# [Task prompt]
Will you transcribe the entries that follow, exactly and in full?

— start of Material provided —

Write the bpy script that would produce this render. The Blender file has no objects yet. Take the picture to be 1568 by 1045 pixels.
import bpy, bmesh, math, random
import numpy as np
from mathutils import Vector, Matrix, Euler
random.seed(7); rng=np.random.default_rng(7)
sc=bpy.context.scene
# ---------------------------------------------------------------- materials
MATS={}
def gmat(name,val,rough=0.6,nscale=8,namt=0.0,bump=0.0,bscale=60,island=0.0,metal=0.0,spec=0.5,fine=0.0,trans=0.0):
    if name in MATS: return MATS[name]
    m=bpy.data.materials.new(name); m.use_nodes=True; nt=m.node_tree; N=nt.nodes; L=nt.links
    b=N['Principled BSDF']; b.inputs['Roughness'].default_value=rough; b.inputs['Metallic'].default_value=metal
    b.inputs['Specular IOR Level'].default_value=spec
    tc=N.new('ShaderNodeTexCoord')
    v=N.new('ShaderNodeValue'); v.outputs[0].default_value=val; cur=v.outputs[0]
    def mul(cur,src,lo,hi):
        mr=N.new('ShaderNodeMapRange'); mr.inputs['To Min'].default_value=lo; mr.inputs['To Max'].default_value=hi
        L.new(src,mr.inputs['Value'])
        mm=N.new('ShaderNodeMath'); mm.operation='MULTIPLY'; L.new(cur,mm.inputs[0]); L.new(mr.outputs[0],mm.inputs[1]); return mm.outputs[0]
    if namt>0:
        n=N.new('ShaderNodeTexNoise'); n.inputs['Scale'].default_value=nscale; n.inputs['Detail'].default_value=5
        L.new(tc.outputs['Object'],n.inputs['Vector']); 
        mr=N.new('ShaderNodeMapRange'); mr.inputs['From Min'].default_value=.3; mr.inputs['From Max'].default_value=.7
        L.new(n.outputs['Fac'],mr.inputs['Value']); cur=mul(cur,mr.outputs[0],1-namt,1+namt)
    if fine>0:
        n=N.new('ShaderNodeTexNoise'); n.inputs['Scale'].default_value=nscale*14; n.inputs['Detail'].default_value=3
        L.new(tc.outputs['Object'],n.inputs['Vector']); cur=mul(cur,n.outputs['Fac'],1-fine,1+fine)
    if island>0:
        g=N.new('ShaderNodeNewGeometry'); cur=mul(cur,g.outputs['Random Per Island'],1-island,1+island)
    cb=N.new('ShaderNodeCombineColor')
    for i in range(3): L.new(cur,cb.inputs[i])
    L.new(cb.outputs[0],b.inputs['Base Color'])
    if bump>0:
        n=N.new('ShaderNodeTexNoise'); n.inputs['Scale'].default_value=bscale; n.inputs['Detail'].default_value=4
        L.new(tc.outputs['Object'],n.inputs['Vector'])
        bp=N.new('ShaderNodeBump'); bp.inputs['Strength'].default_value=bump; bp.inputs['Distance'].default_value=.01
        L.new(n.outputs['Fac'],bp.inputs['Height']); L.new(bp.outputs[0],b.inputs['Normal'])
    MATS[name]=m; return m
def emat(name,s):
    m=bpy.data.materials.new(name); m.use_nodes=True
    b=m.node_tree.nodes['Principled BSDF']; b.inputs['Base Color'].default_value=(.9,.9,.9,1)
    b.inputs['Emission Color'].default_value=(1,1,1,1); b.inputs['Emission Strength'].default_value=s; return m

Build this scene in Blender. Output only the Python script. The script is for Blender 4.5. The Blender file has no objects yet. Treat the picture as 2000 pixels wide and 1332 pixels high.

— end of Material provided —

# [Solution to the exercise]
Write the bpy script that would produce this render. The Blender file has no objects yet. Take the picture to be 1568 by 1045 pixels.
import bpy, bmesh, math, random
import numpy as np
from mathutils import Vector, Matrix, Euler
random.seed(7); rng=np.random.default_rng(7)
sc=bpy.context.scene
# ---------------------------------------------------------------- materials
MATS={}
def gmat(name,val,rough=0.6,nscale=8,namt=0.0,bump=0.0,bscale=60,island=0.0,metal=0.0,spec=0.5,fine=0.0,trans=0.0):
    if name in MATS: return MATS[name]
    m=bpy.data.materials.new(name); m.use_nodes=True; nt=m.node_tree; N=nt.nodes; L=nt.links
    b=N['Principled BSDF']; b.inputs['Roughness'].default_value=rough; b.inputs['Metallic'].default_value=metal
    b.inputs['Specular IOR Level'].default_value=spec
    tc=N.new('ShaderNodeTexCoord')
    v=N.new('ShaderNodeValue'); v.outputs[0].default_value=val; cur=v.outputs[0]
    def mul(cur,src,lo,hi):
        mr=N.new('ShaderNodeMapRange'); mr.inputs['To Min'].default_value=lo; mr.inputs['To Max'].default_value=hi
        L.new(src,mr.inputs['Value'])
        mm=N.new('ShaderNodeMath'); mm.operation='MULTIPLY'; L.new(cur,mm.inputs[0]); L.new(mr.outputs[0],mm.inputs[1]); return mm.outputs[0]
    if namt>0:
        n=N.new('ShaderNodeTexNoise'); n.inputs['Scale'].default_value=nscale; n.inputs['Detail'].default_value=5
        L.new(tc.outputs['Object'],n.inputs['Vector']); 
        mr=N.new('ShaderNodeMapRange'); mr.inputs['From Min'].default_value=.3; mr.inputs['From Max'].default_value=.7
        L.new(n.outputs['Fac'],mr.inputs['Value']); cur=mul(cur,mr.outputs[0],1-namt,1+namt)
    if fine>0:
        n=N.new('ShaderNodeTexNoise'); n.inputs['Scale'].default_value=nscale*14; n.inputs['Detail'].default_value=3
        L.new(tc.outputs['Object'],n.inputs['Vector']); cur=mul(cur,n.outputs['Fac'],1-fine,1+fine)
    if island>0:
        g=N.new('ShaderNodeNewGeometry'); cur=mul(cur,g.outputs['Random Per Island'],1-island,1+island)
    cb=N.new('ShaderNodeCombineColor')
    for i in range(3): L.new(cur,cb.inputs[i])
    L.new(cb.outputs[0],b.inputs['Base Color'])
    if bump>0:
        n=N.new('ShaderNodeTexNoise'); n.inputs['Scale'].default_value=bscale; n.inputs['Detail'].default_value=4
        L.new(tc.outputs['Object'],n.inputs['Vector'])
        bp=N.new('ShaderNodeBump'); bp.inputs['Strength'].default_value=bump; bp.inputs['Distance'].default_value=.01
        L.new(n.outputs['Fac'],bp.inputs['Height']); L.new(bp.outputs[0],b.inputs['Normal'])
    MATS[name]=m; return m
def emat(name,s):
    m=bpy.data.materials.new(name); m.use_nodes=True
    b=m.node_tree.nodes['Principled BSDF']; b.inputs['Base Color'].default_value=(.9,.9,.9,1)
    b.inputs['Emission Color'].default_value=(1,1,1,1); b.inputs['Emission Strength'].default_value=s; return m

Build this scene in Blender. Output only the Python script. The script is for Blender 4.5. The Blender file has no objects yet. Treat the picture as 2000 pixels wide and 1332 pixels high.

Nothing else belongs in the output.